Öte yandan, işe iade davası sonunda işçinin sözleşmenin feshedildiği şartlarla eski işine dönmesi asıl ise de işe başlatma anına kadar işçi ücretlerine gelen artışlar ilave edilerek işe başlatılması gerektiği gibi, yöntemine ve mevzuata uygun olarak gerçekleşen ücret değişiklik ve indirimlerinin de işe başlatma anında dikkate alınması gerektiği hususu Hukuk Genel Kurulu'nun 15.07.2009 gün ve 2009/9-345 E., 2009/392 K. sayılı kararında da benimsenmiştir.

Yukarıdaki açıklamalar ışığında somut olay değerlendirildiğinde; davacı-karşı davalının açtığı işe iade davasının lehine sonuçlanması ve kesinleşmesinden sonra süresi içinde davalı-karşı davacı işverene işe başlatılma talebinde bulunduğu, davalı-karşı davacı işveren tarafından gönderilen noter ihtarnamesi ile aynı görev ve şartlarda işe başlamak üzere davet edildiği, davacı-karşı davalının bu davete icabet ederek işyerine gittiği, ancak fesihten önceki pozisyonu olan müdür olarak işe davet edilmesine rağmen işyerinde halen çalışan başka bir müdürün olması nedeni ile aynı işinde çalıştırılmayıp garsonluk, temizlik işleri ve içecek yapımı gibi işlerde çalıştırıldığı tanık anlatımları ve davacı-karşı davalı tarafından sunulan fotoğraflardan anlaşılmaktadır.

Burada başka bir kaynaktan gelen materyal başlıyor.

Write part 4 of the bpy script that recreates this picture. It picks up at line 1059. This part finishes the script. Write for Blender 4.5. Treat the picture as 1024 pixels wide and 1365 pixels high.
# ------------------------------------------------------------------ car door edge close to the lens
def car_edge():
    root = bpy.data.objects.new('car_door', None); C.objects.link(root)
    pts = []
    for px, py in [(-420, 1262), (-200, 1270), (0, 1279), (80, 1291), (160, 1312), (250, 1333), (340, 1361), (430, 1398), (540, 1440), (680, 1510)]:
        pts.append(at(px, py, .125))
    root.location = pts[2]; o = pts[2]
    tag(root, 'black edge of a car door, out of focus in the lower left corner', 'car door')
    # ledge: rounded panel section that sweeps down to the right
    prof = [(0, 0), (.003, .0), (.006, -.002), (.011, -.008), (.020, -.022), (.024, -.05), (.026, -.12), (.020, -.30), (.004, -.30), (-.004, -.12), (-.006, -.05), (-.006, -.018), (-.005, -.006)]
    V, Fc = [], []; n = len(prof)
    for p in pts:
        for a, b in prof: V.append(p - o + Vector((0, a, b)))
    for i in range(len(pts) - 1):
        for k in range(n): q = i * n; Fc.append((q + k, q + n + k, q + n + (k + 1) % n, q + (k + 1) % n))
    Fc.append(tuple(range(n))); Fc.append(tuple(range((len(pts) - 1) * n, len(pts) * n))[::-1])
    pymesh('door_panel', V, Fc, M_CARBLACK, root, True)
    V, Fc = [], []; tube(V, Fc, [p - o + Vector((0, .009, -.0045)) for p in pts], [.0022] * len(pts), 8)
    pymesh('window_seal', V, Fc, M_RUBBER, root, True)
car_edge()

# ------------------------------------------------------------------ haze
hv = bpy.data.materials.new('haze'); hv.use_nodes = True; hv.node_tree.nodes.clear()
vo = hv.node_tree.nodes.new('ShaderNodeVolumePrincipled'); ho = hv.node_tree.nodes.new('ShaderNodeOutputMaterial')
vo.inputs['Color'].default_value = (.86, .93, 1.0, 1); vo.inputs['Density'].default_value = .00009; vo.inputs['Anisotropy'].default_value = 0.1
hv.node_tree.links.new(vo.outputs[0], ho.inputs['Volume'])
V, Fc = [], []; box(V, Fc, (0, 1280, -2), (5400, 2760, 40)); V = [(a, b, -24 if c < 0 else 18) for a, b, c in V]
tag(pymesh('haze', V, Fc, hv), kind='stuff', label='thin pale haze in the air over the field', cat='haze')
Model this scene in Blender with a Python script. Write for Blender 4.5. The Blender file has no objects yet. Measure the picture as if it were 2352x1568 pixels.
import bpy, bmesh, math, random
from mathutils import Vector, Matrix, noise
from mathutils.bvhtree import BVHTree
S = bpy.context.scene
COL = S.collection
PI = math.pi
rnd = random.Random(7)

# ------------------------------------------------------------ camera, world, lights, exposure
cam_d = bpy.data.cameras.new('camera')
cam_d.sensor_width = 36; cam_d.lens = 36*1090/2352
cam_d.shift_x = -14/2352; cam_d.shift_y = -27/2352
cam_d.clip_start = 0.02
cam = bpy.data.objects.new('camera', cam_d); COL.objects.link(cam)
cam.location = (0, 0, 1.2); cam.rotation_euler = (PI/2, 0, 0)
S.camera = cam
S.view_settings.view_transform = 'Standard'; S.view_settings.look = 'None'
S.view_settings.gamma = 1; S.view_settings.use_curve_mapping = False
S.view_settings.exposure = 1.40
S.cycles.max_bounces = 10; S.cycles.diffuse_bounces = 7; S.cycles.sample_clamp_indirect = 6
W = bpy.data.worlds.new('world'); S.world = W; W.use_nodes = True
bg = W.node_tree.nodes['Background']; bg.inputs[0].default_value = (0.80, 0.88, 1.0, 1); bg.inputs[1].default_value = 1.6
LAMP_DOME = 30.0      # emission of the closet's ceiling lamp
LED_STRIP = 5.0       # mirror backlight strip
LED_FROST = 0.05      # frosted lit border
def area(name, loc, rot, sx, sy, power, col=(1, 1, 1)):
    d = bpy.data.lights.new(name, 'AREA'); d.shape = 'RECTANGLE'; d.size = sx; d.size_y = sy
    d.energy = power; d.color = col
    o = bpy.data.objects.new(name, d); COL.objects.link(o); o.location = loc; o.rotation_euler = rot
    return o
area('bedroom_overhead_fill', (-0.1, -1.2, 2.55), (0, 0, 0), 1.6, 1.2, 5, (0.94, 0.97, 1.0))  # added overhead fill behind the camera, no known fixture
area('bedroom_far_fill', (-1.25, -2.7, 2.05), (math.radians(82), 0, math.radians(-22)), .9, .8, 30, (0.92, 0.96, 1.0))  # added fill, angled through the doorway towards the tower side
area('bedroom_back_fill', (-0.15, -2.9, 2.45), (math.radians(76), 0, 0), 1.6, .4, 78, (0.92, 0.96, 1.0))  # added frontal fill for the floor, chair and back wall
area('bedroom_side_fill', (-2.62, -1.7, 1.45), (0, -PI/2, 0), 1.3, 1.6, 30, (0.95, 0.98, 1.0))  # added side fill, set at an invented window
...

Hal böyle olunca, davalı-karşı davacı işverenin davacı-karşı davalı işçiyi 4857 Sayılı İş Kanunu'nun 21. maddesine uygun biçimde işe başlattığından sözetmek mümkün değildir.

O halde, Hukuk Genel Kurulunca da benimsenen Özel Daire bozma kararına uyulmak gerekirken, önceki kararda direnilmesi usul ve yasaya aykırıdır.

Bu sebeple direnme kararı bozulmalıdır.

SONUÇ : Davacı-karşı davalı vekilinin temyiz itirazlarının kabulü ile, direnme kararının Özel Daire bozma kararında gösterilen nedenlerden dolayı BOZULMASINA, istenmesi halinde temyiz peşin harcının yatırana iadesine, karar düzeltme yolu kapalı olmak üzere, 01.03.2017 tarihinde oybirliği ile karar verildi.